*** DATA PROVIDED ***
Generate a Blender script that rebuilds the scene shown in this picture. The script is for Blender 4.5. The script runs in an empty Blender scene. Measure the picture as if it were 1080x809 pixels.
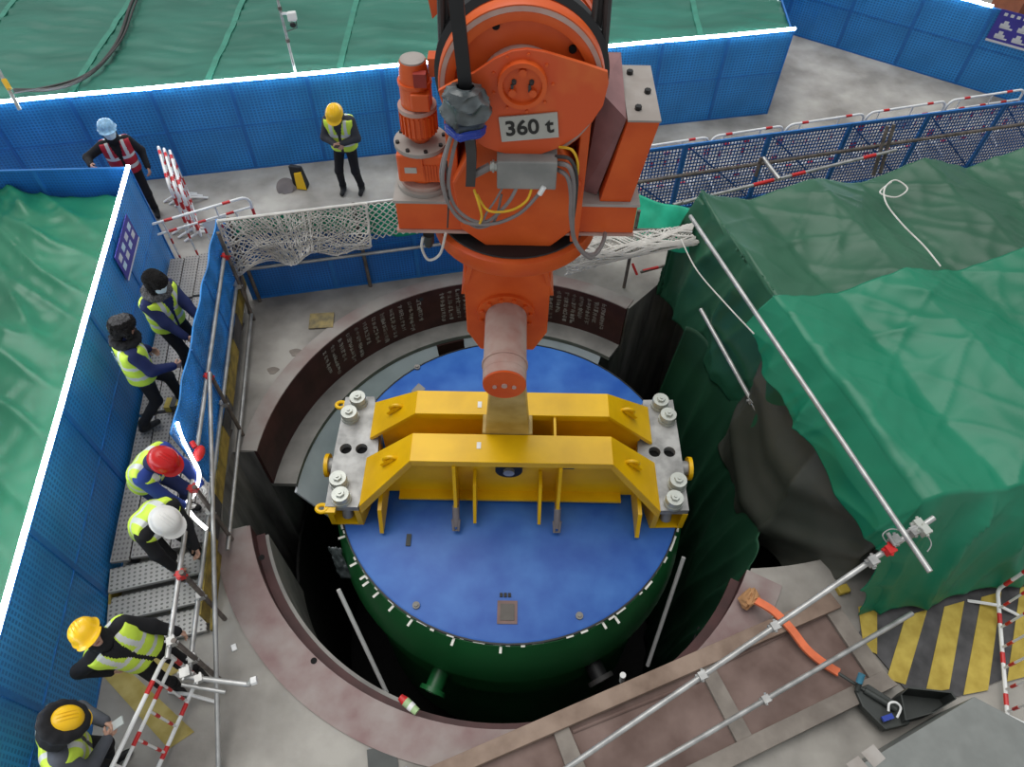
import bpy, bmesh, math, random
import numpy as np
from mathutils import Vector, Matrix, noise as mnoise
random.seed(7)
PI = math.pi
scene = bpy.context.scene
COL = scene.collection

# ------------------------------------------------------------------ camera
H = 8.0
FPX = 748.0
TH = math.radians(53.0)
ROLL = math.radians(1.0)
cd = bpy.data.cameras.new('camera')
cd.sensor_width = 36.0
cd.lens = FPX * 36.0 / 1080.0
cd.clip_end = 200
cam = bpy.data.objects.new('camera', cd)
COL.objects.link(cam)
cam.matrix_world = Matrix.Translation((0, 0, H)) @ Matrix.Rotation(PI / 2 - TH, 4, 'X') @ Matrix.Rotation(ROLL, 4, 'Z')
scene.camera = cam

# ------------------------------------------------------------------ world, lights, exposure
w = bpy.data.worlds.new('hall_light')
scene.world = w
w.use_nodes = True
bg = w.node_tree.nodes['Background']
bg.inputs[0].default_value = (0.93, 0.97, 1.0, 1)
bg.inputs[1].default_value = 0.50
sd = bpy.data.lights.new('overhead_daylight', 'SUN')
sd.energy = 1.85
sd.angle = math.radians(50)
sd.color = (1.0, 0.98, 0.95)
so = bpy.data.objects.new('overhead_daylight', sd)
COL.objects.link(so)
so.rotation_euler = (math.radians(-14), math.radians(-12), 0)
vs = scene.view_settings
vs.view_transform = 'Standard'
vs.look = 'None'
vs.gamma = 1.0
vs.exposure = 0.15
vs.use_curve_mapping = False

# ------------------------------------------------------------------ site survey: where a sight line meets a level (z) or a depth (Y)
_F = Vector((0, math.cos(TH), -math.sin(TH)))
_U = Vector((0, math.sin(TH), math.cos(TH)))
_R = Vector((1, 0, 0))
def _ray(x, y):
    u = (x - 540) / FPX
    v = (404.5 - y) / FPX
    c, s = math.cos(ROLL), math.sin(ROLL)
    u, v = u * c - v * s, u * s + v * c
    return _F + _R * u + _U * v
def P(x, y, z=0.0):
    d = _ray(x, y)
    return Vector((0, 0, H)) + d * ((z - H) / d.z)
def Q(x, y, Y):
    d = _ray(x, y)
    return Vector((0, 0, H)) + d * (Y / d.y)
def V(*a):
    return Vector(a)

# ------------------------------------------------------------------ materials
MATS = {}
def _new(name):
    m = bpy.data.materials.new(name)
    m.use_nodes = True
    nt = m.node_tree
    return m, nt, nt.nodes['Principled BSDF']
def paint(name, col, rough=0.5, metal=0.0, var=0.12, scale=6.0, col2=None, bump=0.0, bscale=40.0, spec=0.4, coord='Object', detail=4.0, contrast=(0.35, 0.65), stretch=None):
    if name in MATS:
        return MATS[name]
    m, nt, b = _new(name)
    N = nt.nodes
    L = nt.links
    tc = N.new('ShaderNodeTexCoord')
    src = tc.outputs[coord]
    if stretch:
        mp = N.new('ShaderNodeMapping')
        mp.inputs['Scale'].default_value = stretch
        L.new(src, mp.inputs[0])
        src = mp.outputs[0]
    ns = N.new('ShaderNodeTexNoise')
    ns.inputs['Scale'].default_value = scale
    ns.inputs['Detail'].default_value = detail
    L.new(src, ns.inputs['Vector'])
    cr = N.new('ShaderNodeValToRGB')
    cr.color_ramp.elements[0].position, cr.color_ramp.elements[1].position = contrast
    if col2 is None:
        a = tuple(max(0, c * (1 - var)) for c in col)
        d = tuple(min(1, c * (1 + var)) for c in col)
    else:
        a, d = col, col2
    cr.color_ramp.elements[0].color = (*a, 1)
    cr.color_ramp.elements[1].color = (*d, 1)
    L.new(ns.outputs['Fac'], cr.inputs[0])
    L.new(cr.outputs[0], b.inputs['Base Color'])
    b.inputs['Roughness'].default_value = rough
    b.inputs['Metallic'].default_value = metal
    b.inputs['Specular IOR Level'].default_value = spec
    if bump > 0:
        n2 = N.new('ShaderNodeTexNoise')
        n2.inputs['Scale'].default_value = bscale
        n2.inputs['Detail'].default_value = 5
        L.new(src, n2.inputs['Vector'])
        bp = N.new('ShaderNodeBump')
        bp.inputs['Strength'].default_value = bump
        bp.inputs['Distance'].default_value = 0.02
        L.new(n2.outputs['Fac'], bp.inputs['Height'])
        L.new(bp.outputs[0], b.inputs['Normal'])
    MATS[name] = m
    return m
def glow(name, col, strength):
    if name in MATS:
        return MATS[name]
    m, nt, b = _new(name)
    b.inputs['Base Color'].default_value = (*col, 1)
    b.inputs['Emission Color'].default_value = (*col, 1)
    b.inputs['Emission Strength'].default_value = strength
    MATS[name] = m
    return m
def dotted(name, col, hole, su, sv, rad, axes='XZ', rough=0.5, metal=0.0, var=0.1, nscale=1.5, square=False, holevar=0.0):
    """fine perforation print: a grid of small dots in two object axes"""
    if name in MATS:
        return MATS[name]
    m, nt, b = _new(name)
    N, L = nt.nodes, nt.links
    tc = N.new('ShaderNodeTexCoord')
    sp = N.new('ShaderNodeSeparateXYZ')
    L.new(tc.outputs['Object'], sp.inputs[0])
    def mth(op, a, bb=None):
        n = N.new('ShaderNodeMath')
        n.operation = op
        for i, q in enumerate((a, bb)):
            if q is None:
                continue
            if isinstance(q, (int, float)):
                n.inputs[i].default_value = q
            else:
                L.new(q, n.inputs[i])
        return n.outputs[0]
    def cell(ax, s):
        q = mth('DIVIDE', sp.outputs[ax], s)
        q = mth('FRACT', q)
        q = mth('SUBTRACT', q, 0.5)
        return mth('ABSOLUTE', q)
    a = cell(axes[0], su)
    c = cell(axes[1], sv)
    if square:
        d = mth('MAXIMUM', a, c)
    else:
        d = mth('SQRT', mth('ADD', mth('MULTIPLY', a, a), mth('MULTIPLY', c, c)))
    f = mth('LESS_THAN', d, rad)
    ns = N.new('ShaderNodeTexNoise')
    ns.inputs['Scale'].default_value = nscale
    ns.inputs['Detail'].default_value = 5
    L.new(tc.outputs['Object'], ns.inputs['Vector'])
    cr = N.new('ShaderNodeValToRGB')
    cr.color_ramp.elements[0].position, cr.color_ramp.elements[1].position = 0.3, 0.7
    cr.color_ramp.elements[0].color = (*[x * (1 - var) for x in col], 1)
    cr.color_ramp.elements[1].color = (*[min(1, x * (1 + var)) for x in col], 1)
    L.new(ns.outputs['Fac'], cr.inputs[0])
    mx = N.new('ShaderNodeMix')
    mx.data_type = 'RGBA'
    L.new(f, mx.inputs['Factor'])
    L.new(cr.outputs[0], mx.inputs['A'])
    mx.inputs['B'].default_value = (*hole, 1)
    L.new(mx.outputs['Result'], b.inputs['Base Color'])
    b.inputs['Roughness'].default_value = rough
    b.inputs['Metallic'].default_value = metal
    MATS[name] = m
    return m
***
Using the listing above, state the number of lines that hold "scene", with no other text.

» **ANSWER FOR THE TASK**: 6